Scene modeling code data
· · · · · · ·

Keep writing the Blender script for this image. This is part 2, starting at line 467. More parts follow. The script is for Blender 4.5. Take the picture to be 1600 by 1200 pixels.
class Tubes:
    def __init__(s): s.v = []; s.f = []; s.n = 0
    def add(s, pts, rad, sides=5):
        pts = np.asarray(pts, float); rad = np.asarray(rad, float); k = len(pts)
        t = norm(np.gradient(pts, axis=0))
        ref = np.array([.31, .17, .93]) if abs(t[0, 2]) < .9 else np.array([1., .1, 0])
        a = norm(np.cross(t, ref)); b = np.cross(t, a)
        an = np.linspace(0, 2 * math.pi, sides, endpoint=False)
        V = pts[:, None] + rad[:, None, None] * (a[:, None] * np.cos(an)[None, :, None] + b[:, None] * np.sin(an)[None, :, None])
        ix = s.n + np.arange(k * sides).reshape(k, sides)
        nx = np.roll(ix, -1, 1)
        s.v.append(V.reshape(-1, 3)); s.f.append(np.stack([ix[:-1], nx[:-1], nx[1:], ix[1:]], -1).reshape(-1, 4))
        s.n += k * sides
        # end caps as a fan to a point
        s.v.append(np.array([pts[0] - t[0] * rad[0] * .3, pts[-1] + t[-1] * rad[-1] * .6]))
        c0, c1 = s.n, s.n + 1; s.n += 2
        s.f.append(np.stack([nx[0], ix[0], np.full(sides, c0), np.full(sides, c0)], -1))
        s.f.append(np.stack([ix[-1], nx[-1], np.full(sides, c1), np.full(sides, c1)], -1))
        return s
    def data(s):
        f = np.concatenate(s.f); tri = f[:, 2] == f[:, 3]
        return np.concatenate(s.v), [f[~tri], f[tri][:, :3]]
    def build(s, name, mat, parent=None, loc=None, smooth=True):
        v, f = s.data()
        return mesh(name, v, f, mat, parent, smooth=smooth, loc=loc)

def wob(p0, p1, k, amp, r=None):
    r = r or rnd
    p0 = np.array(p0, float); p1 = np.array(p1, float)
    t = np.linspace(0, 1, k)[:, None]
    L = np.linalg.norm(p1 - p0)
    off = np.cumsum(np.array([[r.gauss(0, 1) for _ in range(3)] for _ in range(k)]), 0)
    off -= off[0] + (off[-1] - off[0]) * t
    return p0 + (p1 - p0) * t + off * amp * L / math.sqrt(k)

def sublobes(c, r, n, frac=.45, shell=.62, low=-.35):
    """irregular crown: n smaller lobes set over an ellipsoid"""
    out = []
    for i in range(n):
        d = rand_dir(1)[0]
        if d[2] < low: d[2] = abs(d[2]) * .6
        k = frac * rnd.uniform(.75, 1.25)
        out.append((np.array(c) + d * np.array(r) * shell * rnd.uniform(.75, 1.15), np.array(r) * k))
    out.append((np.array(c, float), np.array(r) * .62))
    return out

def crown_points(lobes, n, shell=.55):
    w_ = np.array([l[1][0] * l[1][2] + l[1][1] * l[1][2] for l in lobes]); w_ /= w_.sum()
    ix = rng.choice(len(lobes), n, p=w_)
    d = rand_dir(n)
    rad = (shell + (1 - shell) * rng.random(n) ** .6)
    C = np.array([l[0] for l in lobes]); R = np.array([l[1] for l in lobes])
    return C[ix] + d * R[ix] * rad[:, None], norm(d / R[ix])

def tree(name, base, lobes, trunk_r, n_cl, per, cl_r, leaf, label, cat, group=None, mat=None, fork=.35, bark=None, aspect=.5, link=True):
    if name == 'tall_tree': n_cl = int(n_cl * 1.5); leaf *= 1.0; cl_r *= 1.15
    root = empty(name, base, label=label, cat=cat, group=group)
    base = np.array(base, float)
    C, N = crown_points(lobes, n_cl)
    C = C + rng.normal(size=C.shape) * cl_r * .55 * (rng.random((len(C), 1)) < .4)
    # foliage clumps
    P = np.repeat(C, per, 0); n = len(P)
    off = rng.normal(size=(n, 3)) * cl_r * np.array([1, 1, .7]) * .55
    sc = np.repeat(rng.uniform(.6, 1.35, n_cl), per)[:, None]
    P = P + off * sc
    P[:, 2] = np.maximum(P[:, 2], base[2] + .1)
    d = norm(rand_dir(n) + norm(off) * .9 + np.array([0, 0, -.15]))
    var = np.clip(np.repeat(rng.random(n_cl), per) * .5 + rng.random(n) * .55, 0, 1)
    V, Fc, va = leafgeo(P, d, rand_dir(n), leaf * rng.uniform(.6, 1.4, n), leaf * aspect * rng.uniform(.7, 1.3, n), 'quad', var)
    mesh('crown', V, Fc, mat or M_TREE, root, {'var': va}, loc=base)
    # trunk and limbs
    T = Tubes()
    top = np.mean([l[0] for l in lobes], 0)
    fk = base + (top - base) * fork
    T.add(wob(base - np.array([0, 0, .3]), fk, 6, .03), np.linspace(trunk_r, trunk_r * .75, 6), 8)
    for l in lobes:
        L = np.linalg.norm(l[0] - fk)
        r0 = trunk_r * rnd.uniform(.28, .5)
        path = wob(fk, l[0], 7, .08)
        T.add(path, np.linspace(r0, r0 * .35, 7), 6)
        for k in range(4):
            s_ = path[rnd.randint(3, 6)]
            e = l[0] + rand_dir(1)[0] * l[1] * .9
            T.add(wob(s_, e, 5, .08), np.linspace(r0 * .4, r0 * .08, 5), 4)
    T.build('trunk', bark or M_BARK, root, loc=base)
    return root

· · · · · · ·

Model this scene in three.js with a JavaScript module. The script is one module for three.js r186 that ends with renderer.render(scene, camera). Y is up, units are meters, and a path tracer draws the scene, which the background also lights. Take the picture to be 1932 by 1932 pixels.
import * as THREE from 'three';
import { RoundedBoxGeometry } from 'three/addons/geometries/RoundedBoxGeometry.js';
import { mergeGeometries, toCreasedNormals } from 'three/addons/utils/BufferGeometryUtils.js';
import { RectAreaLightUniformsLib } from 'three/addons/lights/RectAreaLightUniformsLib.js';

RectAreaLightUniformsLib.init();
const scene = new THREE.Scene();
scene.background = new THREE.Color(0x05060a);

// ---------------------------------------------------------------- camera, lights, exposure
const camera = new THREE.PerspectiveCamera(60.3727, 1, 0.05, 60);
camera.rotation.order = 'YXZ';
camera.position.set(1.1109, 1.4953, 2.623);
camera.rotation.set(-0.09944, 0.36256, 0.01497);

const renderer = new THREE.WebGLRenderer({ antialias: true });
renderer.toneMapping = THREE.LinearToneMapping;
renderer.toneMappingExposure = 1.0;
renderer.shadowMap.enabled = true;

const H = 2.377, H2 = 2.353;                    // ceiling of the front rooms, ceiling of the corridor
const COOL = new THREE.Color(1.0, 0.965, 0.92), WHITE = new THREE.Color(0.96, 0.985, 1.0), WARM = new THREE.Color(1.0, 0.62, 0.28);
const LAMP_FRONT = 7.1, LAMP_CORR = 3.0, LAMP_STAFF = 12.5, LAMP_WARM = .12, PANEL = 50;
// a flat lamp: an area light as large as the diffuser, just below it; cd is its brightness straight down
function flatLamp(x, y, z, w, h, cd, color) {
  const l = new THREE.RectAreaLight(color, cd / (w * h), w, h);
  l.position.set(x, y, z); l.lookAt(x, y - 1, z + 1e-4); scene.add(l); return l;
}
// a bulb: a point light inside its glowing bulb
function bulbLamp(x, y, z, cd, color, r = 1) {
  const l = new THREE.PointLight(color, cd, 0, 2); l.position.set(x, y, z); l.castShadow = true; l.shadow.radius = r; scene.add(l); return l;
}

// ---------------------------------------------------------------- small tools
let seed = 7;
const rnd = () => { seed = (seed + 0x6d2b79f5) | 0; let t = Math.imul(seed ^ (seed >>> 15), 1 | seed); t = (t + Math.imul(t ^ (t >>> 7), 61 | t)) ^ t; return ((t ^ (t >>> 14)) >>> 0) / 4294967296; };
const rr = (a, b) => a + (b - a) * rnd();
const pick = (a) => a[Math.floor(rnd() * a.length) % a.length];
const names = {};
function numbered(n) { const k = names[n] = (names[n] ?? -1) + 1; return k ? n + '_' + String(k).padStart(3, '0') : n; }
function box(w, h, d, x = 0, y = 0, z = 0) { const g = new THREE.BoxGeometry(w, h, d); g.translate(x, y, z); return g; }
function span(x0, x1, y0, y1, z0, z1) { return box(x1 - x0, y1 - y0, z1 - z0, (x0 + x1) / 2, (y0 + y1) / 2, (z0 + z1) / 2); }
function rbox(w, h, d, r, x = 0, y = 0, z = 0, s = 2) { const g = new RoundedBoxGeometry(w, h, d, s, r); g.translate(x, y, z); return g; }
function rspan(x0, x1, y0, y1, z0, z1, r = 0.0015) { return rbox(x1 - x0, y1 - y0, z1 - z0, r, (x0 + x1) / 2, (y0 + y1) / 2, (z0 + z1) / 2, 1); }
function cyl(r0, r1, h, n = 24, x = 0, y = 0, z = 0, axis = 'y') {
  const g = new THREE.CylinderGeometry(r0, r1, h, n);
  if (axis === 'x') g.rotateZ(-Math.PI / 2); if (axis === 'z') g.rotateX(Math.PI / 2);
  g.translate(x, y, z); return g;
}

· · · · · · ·

Each line from the one containing "Model this scene" through the one containing "renderer.shadowMap.enabled = true;" must be retyped exactly, the first and last of these included.

Model this scene in three.js with a JavaScript module. The script is one module for three.js r186 that ends with renderer.render(scene, camera). Y is up, units are meters, and a path tracer draws the scene, which the background also lights. Take the picture to be 1932 by 1932 pixels.
import * as THREE from 'three';
import { RoundedBoxGeometry } from 'three/addons/geometries/RoundedBoxGeometry.js';
import { mergeGeometries, toCreasedNormals } from 'three/addons/utils/BufferGeometryUtils.js';
import { RectAreaLightUniformsLib } from 'three/addons/lights/RectAreaLightUniformsLib.js';

RectAreaLightUniformsLib.init();
const scene = new THREE.Scene();
scene.background = new THREE.Color(0x05060a);

// ---------------------------------------------------------------- camera, lights, exposure
const camera = new THREE.PerspectiveCamera(60.3727, 1, 0.05, 60);
camera.rotation.order = 'YXZ';
camera.position.set(1.1109, 1.4953, 2.623);
camera.rotation.set(-0.09944, 0.36256, 0.01497);

const renderer = new THREE.WebGLRenderer({ antialias: true });
renderer.toneMapping = THREE.LinearToneMapping;
renderer.toneMappingExposure = 1.0;
renderer.shadowMap.enabled = true;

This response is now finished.